Blog Credo

The whole aim of practical politics is to keep the populace alarmed (and hence clamorous to be led to safety) by menacing it with an endless series of hobgoblins, all of them imaginary.

H.L. Mencken

Tuesday, August 20, 2013

Intreresting, But...

http://www.salon.com/2013/08/20/im_not_a_terrorist_im_eight_years_old_and_thats_my_science_project/

Conspiracy theories ex post facto ways of explaining traumatic events.  By investing events with larger conspiracies, we are able to sooth our jangling nerves when exposed to the real chaos of the world.  The idea that Bush allowed 9/11 to happen (or FDR allowed Pearl Harbor to happen) is more soothing than the idea that those that wish to do us harm need only get lucky once.  The idea that 19 assholes with box cutters can bring down the WTC is profoundly unnerving.  The idea that Oswald could cap JFK is scary

But what Walker describes is different.  He's describing conspiracy theories before the fact.  That's the paranoia.

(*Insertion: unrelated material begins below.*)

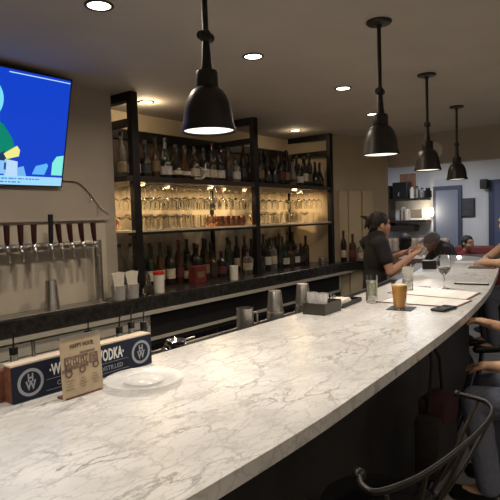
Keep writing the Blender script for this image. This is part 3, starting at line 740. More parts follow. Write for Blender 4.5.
# napkin caddy on bar
cx, cy = 2.385, 1.42
cd2 = thing('bar_caddy', 'dark rectangular bar caddy at the back edge of the marble', 'caddy', (cx, cy, 1.0805), math.radians(3))
wv, dv, hv = .185, .125, .058
MB().box((0, 0, .003), (wv, dv, .006)).box((0, -dv / 2, hv / 2), (wv, .005, hv)).box((0, dv / 2, hv / 2), (wv, .005, hv)).box((-wv / 2, 0, hv / 2), (.005, dv, hv)).box((wv / 2, 0, hv / 2), (.005, dv, hv)).box((.02, 0, hv / 2), (.004, dv, hv)).build('bin', mat('dark_olive_plastic', (.05, .046, .036), .35), cd2, smooth=False)
for k in range(2):
    t = MB().lathe([(0, 0), (.024, 0), (.030, .10), (.028, .10), (.023, .006), (0, .006)], seg=16).build('tumbler', M['cloudy'], loc=(cx - .045 + k * .032 * 0 - .0 + k * .0, cy, 1.087))
    if k: t.location = (cx - .043, cy + .032, 1.087)
    else: t.location = (cx - .047, cy - .03, 1.087)
    tag(t, ['clear glass standing in the dark caddy, nearer the camera', 'clear glass standing in the dark caddy, nearer the back worktop'][k], 'glass', 'glasses in the caddy')
sb = MB(); random.seed(5)
for k in range(26):
    x = .03 + random.random() * .055; y = (random.random() - .5) * .1
    sb.tube([(x, y, .008), (x + random.uniform(-.006, .006), y, .085)], .0022, 6)
o = sb.build('straws', M['thin_glass'], loc=(cx, cy, 1.0805)); o.rotation_euler = (0, 0, math.radians(3)); tag(o, 'bunch of clear straws in the dark bar caddy', 'straws', kind='stuff')
# napkin tray beyond the caddy
nt_ = thing('napkin_tray', 'low dark tray with a stack of beverage napkins beside the caddy', 'tray', (2.66, 1.44, 1.0805), math.radians(5))
MB().box((0, 0, .004), (.27, .10, .008)).box((0, -.05, .012), (.27, .004, .022)).box((0, .05, .012), (.27, .004, .022)).box((.135, 0, .012), (.004, .104, .022)).build('tray', M['black_plastic'], nt_, smooth=False)
o = MB().box((0, 0, .012), (.12, .088, .024), bev=.002).box((.003, .002, .028), (.118, .086, .006), rz=.08).build('napkin_stack', M['napkin'], loc=(2.60, 1.435, 1.089), smooth=False); o.rotation_euler = (0, 0, .08); tag(o, 'stack of tan cocktail napkins on the low dark tray', 'napkins')

# ------------------------------------------------------------------ drinks and papers
M['water'] = mat('clear_water', (.82, .84, .80), .05, alpha=.22)
def water(x, y, h, lab, full, lime):
    t = thing('water_glass', lab, 'glass', (x, y, 1.0805), 0, 'tall water glasses')
    MB().lathe([(0, 0), (.031, 0), (.032, .003), (.034, h), (.032, h), (.0298, .010), (0, .010)], seg=28).build('glass_wall', M['thin_glass'], t)
    MB().lathe([(0, .0105), (.0295, .0105), (.0305, h * full), (0, h * full)], seg=28).build('water', M['water'], t)
    mb = MB(); random.seed(int(x * 100))
    for k in range(5): mb.box((random.uniform(-.012, .012), random.uniform(-.012, .012), .03 + k * h * full * .17), (.02, .02, .02), rz=random.random() * 3, rx=random.random(), bev=.003)
    mb.build('ice_cubes', M['ice'], t, smooth=False)
    if lime:
        MB().lathe([(0, -.001), (.019, -.001), (.019, .002), (0, .002)], (0, -.010, h * .45), 16, Matrix.Rotation(1.3, 4, 'X')).lathe([(0, -.001), (.017, -.001), (.017, .002), (0, .002)], (.008, -.006, h * .65), 16, Matrix.Rotation(1.1, 4, 'X')).build('cucumber_slice', M['lime'], t)
    else:
        MB().lathe([(.0325, h * .45), (.0345, h * .92)], seg=28).build('frosted_band', mat('frosted_band', (.75, .74, .70), .6, alpha=.75), t)
    return t
water(2.775, 1.325, .158, 'tall water glass with green garnish behind the beer', .8, True)
water(3.31, 1.325, .170, 'tall water glass with a frosted upper half farther along the bar', .55, False)
o = MB().box((0, 0, .0015), (.13, .13, .003), bev=.001).build('coaster', mat('dark_slate', (.04, .038, .036), .6), loc=(2.665, 1.105, 1.0805), smooth=False); o.rotation_euler = (0, 0, .15); tag(o, 'square dark slate coaster below the pint of beer', 'coaster')
t = thing('pint_glass', 'pint glass of hazy orange beer standing on the slate coaster', 'beer', (2.645, 1.105, 1.0838))
MB().lathe([(0, 0), (.030, 0), (.031, .003), (.043, .150), (.0415, .150), (.0293, .010), (0, .010)], seg=30).build('glass_wall', M['glass'], t)
MB().lathe([(0, .0105), (.0290, .0105), (.0398, .122), (0, .122)], seg=30).build('beer', M['beer'], t)
MB().lathe([(0, .1222), (.0398, .1222), (.0402, .128), (0, .128)], seg=30).build('foam', M['foam'], t)
t = thing('wine_glass', 'stemmed glass a third full of red wine on the marble', 'wine glass', (3.50, 1.155, 1.0805))
MB().lathe([(0, 0), (.036, 0), (.037, .002), (.008, .006), (.004, .014), (.004, .085), (.010, .094), (.034, .112), (.045, .145), (.043, .185), (.035, .222), (.0338, .222), (.0415, .185), (.0435, .145), (.032, .114), (.008, .097), (0, .096)], seg=30).build('bowl_and_stem', M['glass'], t)
MB().lathe([(0, .0975), (.008, .0985), (.0312, .1155), (.0415, .140), (0, .140)], seg=30).build('red_wine', M['wine'], t)
def sheet(name, lab, pts, z, m, th=.0035):
    cx = sum(p[0] for p in pts) / 4; cy = sum(p[1] for p in pts) / 4
    t = thing(name, lab, 'menu', (cx, cy, z), 0, 'menu boards on the bar')
    q = [(p[0] - cx, p[1] - cy) for p in pts]
    MB().prism([(a * 1.0, b * 1.0) for a, b in q], 0, th).build('board', M['red_wood'], t, smooth=False)
    MB().prism([(a * .94, b * .95) for a, b in q], th + .0003, th + .0013).build('paper', M['white_paper'], t, smooth=False)
    mb = MB()
    A = Vector(q[0]); Bv = Vector(q[1]); D_ = Vector(q[3])
    for r in range(9):
        for c in range(3):
            s = .08 + c * .3; f = .10 + r * .092
            p = A + (Bv - A) * (s + .11) + (D_ - A) * f; e = (Bv - A)
            mb.box((p.x, p.y, th + .0016), (e.length * .17, .0014, .0003), rz=math.atan2(e.y, e.x))
    mb.build('text_lines', mat('pale_grey_print', (.45, .43, .40), .8), t, smooth=False)
sheet('menu_board', 'white menu sheet on thin brown board nearest the phone', [(2.80, 1.30), (2.82, .87), (3.08, .86), (3.13, 1.30)], 1.0805, None)
sheet('menu_board', 'white menu sheet on brown board lying beyond the other menu', [(3.16, 1.40), (3.09, .89), (3.40, .90), (3.52, 1.40)], 1.0805, None)
t = thing('mobile_phone', 'black mobile phone lying face up near the bar edge', 'phone', (2.735, .905, 1.0805), math.radians(82))
MB().box((0, 0, .007), (.075, .150, .013), bev=.005).build('case', M['black_plastic'], t, smooth=False)
MB().box((0, 0, .0142), (.063, .135, .001)).build('screen', M['black_gloss'], t, smooth=False)
t = thing('check_folder', 'slim dark check folder lying beyond the menus', 'folder', (3.79, 1.065, 1.0805), math.radians(100))
MB().box((0, 0, .005), (.22, .06, .008), bev=.002).build('cover', M['black_plastic'], t, smooth=False)
MB().box((0, 0, .0098), (.205, .035, .001)).build('paper_slip', M['napkin'], t, smooth=False)
t = MB().lathe([(0, 0), (.045, 0), (.045, .004), (0, .004)], seg=24).build('round_coaster', M['black_plastic'], loc=(3.42, 1.19, 1.0805)); t.location = (3.50, 1.29, 1.0805); tag(t, 'round black coaster beside the wine glass', 'coaster')
t = thing('paper_menu', 'white paper menu lying at the far end of the bar', 'menu', (5.5, 1.55, 1.0805), math.radians(105))
MB().box((0, 0, .001), (.30, .26, .002)).build('sheet', M['white_paper'], t, smooth=False)
t = thing('dark_clipboard', 'dark clipboard at the bar edge before the tattooed guest', 'clipboard', (4.95, 1.30, 1.0805), math.radians(100))
MB().box((0, 0, .003), (.22, .16, .005), bev=.001).build('board', M['brown_leather'], t, smooth=False)
MB().box((-.09, 0, .009), (.02, .07, .006)).build('clip', M['steel'], t, smooth=False)
t = thing('garnish_box', 'black garnish box at the back edge of the bar beyond the bartender hands', 'box', (4.72, 1.685, 1.0805), math.radians(-75))
MB().box((0, 0, .035), (.12, .10, .07), bev=.003).build('box_body', M['black_plastic'], t, smooth=False)
MB().box((0, 0, .073), (.125, .105, .006), bev=.002).build('lid', M['black_plastic'], t, smooth=False)
t = thing('tea_candle', 'tiny glowing candle cup at the far end of the bar', 'candle', (5.95, 1.80, 1.0805))
MB().lathe([(0, 0), (.025, 0), (.03, .035), (.028, .035), (.024, .004), (0, .004)], seg=14).build('cup', M['glass'], t)
MB().lathe([(0, .005), (.022, .005), (.022, .02), (0, .02)], seg=12).build('wax', M['lamp'], t)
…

And that really is Bin Laden's victory.

Conspiracy theories... whatever.  They happen.  Some get traction, some don't.  They are coping mechanisms.  Easier to believe that Bush opened the levees than to wrestle with the underlying poverty and hopelessness of the Ninth Ward.

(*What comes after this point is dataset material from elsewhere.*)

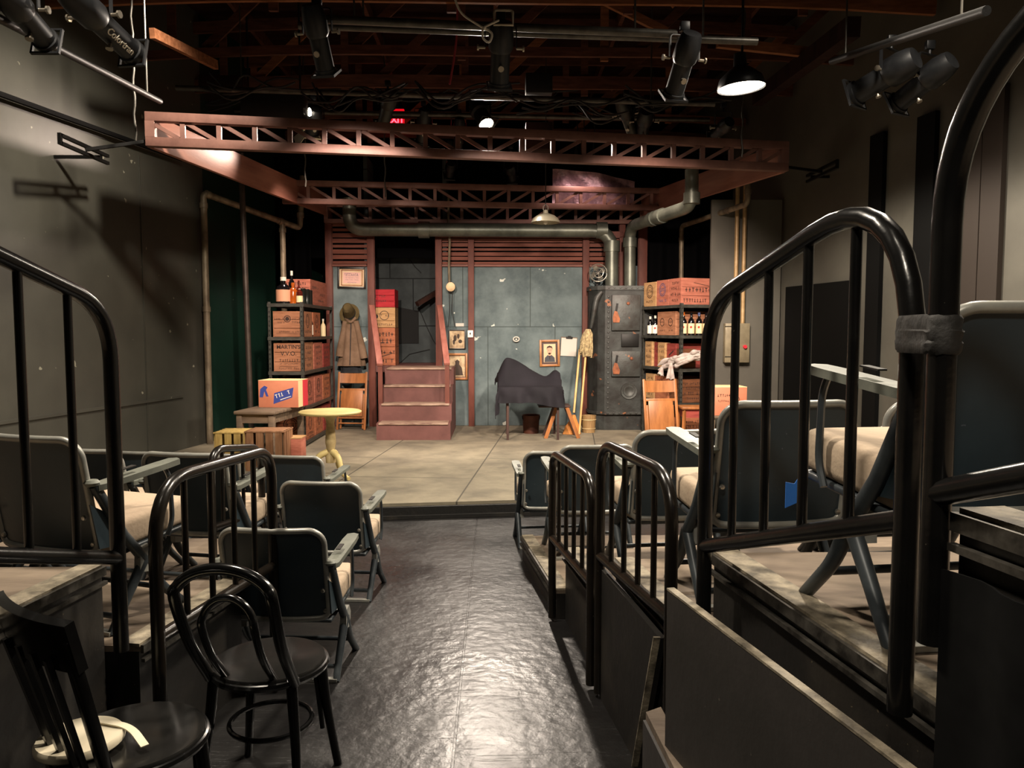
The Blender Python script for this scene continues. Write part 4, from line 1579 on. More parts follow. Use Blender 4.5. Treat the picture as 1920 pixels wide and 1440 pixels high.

But our reaction to the events of 9/11 has created a paranoia in the "deep state" of the national security apparatus.  That's what leads to the NSA programs that may or may not be wholesale invasions of our private communications.  Maybe they're warehousing data, maybe they're listening in on our phone calls.  In a paranoid state, who's to say.

By putting the paranoia before the facts makes every black kid in a hoodie a criminal, as opposed to observing that criminals often wear hoodies.  That lack of distinction between causation and correlation makes for crappy policy.  It makes for an intrusive surveillance state and Trayvon Martin.

The question is, how do we stop it?

And I have no idea what the answer to that is.